----- SUPPLIED DATA

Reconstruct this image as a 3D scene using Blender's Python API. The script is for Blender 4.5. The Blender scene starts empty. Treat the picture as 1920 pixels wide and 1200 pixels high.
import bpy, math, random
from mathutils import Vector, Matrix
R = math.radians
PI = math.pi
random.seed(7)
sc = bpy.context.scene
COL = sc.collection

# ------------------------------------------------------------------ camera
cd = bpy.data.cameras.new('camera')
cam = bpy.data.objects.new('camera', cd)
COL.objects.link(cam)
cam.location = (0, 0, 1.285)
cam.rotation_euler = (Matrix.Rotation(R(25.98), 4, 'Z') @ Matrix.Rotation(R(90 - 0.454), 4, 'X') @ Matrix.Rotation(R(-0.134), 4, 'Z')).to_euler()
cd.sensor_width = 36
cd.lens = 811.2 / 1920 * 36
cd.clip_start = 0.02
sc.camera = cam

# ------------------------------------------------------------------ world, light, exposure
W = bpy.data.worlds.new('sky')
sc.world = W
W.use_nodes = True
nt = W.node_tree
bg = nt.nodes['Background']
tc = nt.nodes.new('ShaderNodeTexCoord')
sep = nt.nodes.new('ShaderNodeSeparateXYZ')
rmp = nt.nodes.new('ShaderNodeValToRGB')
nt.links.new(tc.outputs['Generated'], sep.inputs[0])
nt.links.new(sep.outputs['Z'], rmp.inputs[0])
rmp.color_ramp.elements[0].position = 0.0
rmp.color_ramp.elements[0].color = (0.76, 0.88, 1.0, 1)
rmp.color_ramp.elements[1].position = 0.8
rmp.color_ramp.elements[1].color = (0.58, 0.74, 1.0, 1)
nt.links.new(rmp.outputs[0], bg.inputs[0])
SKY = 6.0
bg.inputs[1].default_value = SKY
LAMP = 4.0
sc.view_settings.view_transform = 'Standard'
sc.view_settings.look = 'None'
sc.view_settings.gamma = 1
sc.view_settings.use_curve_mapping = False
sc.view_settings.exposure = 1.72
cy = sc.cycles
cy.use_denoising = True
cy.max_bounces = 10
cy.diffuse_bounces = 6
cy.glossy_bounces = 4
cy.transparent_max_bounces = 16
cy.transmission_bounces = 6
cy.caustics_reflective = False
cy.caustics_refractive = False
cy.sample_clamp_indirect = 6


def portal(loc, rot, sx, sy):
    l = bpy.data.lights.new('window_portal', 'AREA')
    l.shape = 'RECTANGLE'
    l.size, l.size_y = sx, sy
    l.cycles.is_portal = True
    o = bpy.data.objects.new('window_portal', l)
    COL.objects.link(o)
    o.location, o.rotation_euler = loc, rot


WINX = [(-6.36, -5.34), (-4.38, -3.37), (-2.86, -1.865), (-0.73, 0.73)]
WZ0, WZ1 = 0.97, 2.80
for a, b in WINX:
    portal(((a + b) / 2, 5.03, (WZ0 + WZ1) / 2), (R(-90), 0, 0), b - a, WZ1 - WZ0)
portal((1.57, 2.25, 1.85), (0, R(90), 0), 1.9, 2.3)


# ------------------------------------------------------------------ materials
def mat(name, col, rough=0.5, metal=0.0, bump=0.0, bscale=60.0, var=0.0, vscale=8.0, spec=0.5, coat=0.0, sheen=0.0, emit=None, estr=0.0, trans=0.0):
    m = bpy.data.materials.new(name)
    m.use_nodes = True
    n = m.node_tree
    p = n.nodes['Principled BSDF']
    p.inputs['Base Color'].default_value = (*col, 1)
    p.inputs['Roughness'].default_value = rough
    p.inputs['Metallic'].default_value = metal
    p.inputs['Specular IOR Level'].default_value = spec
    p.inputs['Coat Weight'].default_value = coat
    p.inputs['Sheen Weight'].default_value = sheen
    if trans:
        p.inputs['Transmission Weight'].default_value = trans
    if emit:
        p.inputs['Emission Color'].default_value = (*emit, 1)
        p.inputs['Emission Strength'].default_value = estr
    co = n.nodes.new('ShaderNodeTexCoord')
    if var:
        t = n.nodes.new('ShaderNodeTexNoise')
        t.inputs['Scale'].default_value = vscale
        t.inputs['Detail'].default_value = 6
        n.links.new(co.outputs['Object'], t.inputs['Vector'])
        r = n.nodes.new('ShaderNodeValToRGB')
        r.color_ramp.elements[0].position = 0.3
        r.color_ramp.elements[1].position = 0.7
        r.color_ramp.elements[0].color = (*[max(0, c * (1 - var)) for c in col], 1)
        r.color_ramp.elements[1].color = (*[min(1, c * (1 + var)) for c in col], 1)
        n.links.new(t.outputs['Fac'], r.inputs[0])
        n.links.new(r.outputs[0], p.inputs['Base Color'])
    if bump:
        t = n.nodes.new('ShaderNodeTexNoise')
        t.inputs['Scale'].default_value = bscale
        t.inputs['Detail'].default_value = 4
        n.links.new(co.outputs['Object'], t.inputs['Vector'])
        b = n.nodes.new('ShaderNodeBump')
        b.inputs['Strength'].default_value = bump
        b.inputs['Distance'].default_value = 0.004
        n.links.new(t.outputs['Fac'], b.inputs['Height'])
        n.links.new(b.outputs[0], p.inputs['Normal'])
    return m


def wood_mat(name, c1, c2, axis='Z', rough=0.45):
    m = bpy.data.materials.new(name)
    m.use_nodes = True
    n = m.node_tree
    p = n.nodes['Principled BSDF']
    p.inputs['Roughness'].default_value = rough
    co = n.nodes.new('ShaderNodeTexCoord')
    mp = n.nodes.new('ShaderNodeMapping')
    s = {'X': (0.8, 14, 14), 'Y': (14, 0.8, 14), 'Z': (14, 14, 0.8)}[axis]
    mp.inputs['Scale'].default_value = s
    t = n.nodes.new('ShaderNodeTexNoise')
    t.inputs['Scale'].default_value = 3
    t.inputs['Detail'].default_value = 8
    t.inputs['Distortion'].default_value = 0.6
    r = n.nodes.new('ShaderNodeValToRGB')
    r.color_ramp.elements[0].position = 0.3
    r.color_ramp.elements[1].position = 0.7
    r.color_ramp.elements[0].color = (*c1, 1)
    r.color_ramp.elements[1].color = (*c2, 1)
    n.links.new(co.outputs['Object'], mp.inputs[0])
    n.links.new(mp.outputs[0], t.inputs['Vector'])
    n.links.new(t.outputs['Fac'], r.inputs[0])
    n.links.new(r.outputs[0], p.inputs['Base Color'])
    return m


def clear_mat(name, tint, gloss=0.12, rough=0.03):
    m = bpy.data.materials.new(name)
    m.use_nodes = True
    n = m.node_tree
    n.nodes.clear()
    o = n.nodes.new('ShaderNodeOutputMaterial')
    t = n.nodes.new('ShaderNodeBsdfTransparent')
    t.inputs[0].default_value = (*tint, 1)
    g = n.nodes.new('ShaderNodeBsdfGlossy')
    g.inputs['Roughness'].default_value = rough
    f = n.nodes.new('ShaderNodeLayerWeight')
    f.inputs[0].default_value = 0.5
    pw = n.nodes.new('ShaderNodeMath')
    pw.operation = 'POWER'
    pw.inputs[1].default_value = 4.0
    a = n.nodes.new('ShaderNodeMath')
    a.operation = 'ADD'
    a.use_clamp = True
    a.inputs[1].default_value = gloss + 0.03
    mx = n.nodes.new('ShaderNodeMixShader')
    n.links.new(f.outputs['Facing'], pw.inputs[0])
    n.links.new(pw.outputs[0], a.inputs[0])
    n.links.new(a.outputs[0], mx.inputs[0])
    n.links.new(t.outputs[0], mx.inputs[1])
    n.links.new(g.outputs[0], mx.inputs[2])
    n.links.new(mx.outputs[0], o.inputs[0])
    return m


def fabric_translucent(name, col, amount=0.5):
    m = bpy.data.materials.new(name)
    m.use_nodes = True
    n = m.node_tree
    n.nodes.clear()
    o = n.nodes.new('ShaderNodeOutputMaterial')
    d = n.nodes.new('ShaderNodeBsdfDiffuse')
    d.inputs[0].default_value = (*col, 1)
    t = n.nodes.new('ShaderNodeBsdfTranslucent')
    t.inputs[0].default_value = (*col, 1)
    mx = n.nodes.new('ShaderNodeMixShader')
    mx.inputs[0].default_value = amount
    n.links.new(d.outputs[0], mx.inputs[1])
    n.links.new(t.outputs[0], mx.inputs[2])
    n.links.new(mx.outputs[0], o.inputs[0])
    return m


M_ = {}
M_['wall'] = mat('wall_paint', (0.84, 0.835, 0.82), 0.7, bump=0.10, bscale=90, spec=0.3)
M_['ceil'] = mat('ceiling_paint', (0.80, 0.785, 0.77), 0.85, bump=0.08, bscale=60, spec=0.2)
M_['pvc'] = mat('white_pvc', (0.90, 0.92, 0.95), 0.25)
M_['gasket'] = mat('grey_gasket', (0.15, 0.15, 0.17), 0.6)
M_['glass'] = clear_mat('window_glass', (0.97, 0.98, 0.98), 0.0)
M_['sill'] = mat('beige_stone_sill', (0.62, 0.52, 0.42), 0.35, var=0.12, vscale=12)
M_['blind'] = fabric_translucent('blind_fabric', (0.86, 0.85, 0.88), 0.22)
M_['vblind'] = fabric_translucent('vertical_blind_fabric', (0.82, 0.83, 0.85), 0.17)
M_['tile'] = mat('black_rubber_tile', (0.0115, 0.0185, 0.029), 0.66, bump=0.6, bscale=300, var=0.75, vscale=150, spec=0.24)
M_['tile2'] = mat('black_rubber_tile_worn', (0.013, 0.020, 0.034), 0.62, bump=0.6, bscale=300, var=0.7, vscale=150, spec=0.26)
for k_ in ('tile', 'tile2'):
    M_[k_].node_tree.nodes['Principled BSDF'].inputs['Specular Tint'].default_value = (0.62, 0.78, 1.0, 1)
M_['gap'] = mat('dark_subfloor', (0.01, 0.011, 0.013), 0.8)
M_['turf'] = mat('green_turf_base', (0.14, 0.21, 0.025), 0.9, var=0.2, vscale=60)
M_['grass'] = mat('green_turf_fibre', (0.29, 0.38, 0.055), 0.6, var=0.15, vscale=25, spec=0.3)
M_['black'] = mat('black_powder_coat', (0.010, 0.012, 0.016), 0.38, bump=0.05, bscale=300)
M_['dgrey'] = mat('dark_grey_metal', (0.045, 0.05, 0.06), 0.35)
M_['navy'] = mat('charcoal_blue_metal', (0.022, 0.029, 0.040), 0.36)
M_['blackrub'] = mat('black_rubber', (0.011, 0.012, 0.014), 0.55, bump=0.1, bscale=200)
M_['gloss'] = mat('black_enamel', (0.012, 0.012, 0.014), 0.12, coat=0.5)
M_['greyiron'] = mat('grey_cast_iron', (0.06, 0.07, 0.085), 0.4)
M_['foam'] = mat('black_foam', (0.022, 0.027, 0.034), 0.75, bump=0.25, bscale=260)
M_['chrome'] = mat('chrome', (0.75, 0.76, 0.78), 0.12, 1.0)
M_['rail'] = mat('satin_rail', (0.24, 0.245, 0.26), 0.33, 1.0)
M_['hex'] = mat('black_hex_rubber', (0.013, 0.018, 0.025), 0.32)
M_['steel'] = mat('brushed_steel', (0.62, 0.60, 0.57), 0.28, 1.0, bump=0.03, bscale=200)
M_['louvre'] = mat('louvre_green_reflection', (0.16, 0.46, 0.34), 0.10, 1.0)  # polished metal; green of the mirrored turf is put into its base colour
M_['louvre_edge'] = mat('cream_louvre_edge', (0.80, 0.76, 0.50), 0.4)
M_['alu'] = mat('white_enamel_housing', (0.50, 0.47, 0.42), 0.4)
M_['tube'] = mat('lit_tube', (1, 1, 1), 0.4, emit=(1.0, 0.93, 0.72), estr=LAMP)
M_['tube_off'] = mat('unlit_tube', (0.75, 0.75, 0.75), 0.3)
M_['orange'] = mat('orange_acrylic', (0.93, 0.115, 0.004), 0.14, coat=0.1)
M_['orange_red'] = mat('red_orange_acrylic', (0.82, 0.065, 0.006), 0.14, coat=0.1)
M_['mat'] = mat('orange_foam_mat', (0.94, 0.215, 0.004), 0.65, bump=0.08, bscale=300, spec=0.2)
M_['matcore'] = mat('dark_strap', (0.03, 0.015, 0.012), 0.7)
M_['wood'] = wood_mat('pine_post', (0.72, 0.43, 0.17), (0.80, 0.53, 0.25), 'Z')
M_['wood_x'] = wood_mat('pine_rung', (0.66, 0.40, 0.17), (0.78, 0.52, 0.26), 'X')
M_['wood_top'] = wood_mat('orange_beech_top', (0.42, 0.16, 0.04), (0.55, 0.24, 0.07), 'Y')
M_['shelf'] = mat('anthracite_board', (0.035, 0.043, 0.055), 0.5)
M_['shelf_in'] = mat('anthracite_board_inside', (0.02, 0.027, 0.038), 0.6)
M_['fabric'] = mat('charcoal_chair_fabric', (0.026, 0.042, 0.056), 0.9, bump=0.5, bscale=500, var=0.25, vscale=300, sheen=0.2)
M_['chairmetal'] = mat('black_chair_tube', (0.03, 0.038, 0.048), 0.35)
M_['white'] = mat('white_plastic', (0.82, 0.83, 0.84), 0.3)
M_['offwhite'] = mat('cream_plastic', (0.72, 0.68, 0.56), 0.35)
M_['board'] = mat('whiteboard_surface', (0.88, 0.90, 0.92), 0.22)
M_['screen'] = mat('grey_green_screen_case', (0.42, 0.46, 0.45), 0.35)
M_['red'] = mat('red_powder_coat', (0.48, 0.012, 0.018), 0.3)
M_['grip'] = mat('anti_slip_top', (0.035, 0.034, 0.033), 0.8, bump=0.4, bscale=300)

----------

» PROBLEM TO SOLVE
Quote exactly the lines running from the start of the listing above through the line where "COL = sc.collection" is found, and output no other lines.

» THE SOLUTION
Reconstruct this image as a 3D scene using Blender's Python API. The script is for Blender 4.5. The Blender scene starts empty. Treat the picture as 1920 pixels wide and 1200 pixels high.
import bpy, math, random
from mathutils import Vector, Matrix
R = math.radians
PI = math.pi
random.seed(7)
sc = bpy.context.scene
COL = sc.collection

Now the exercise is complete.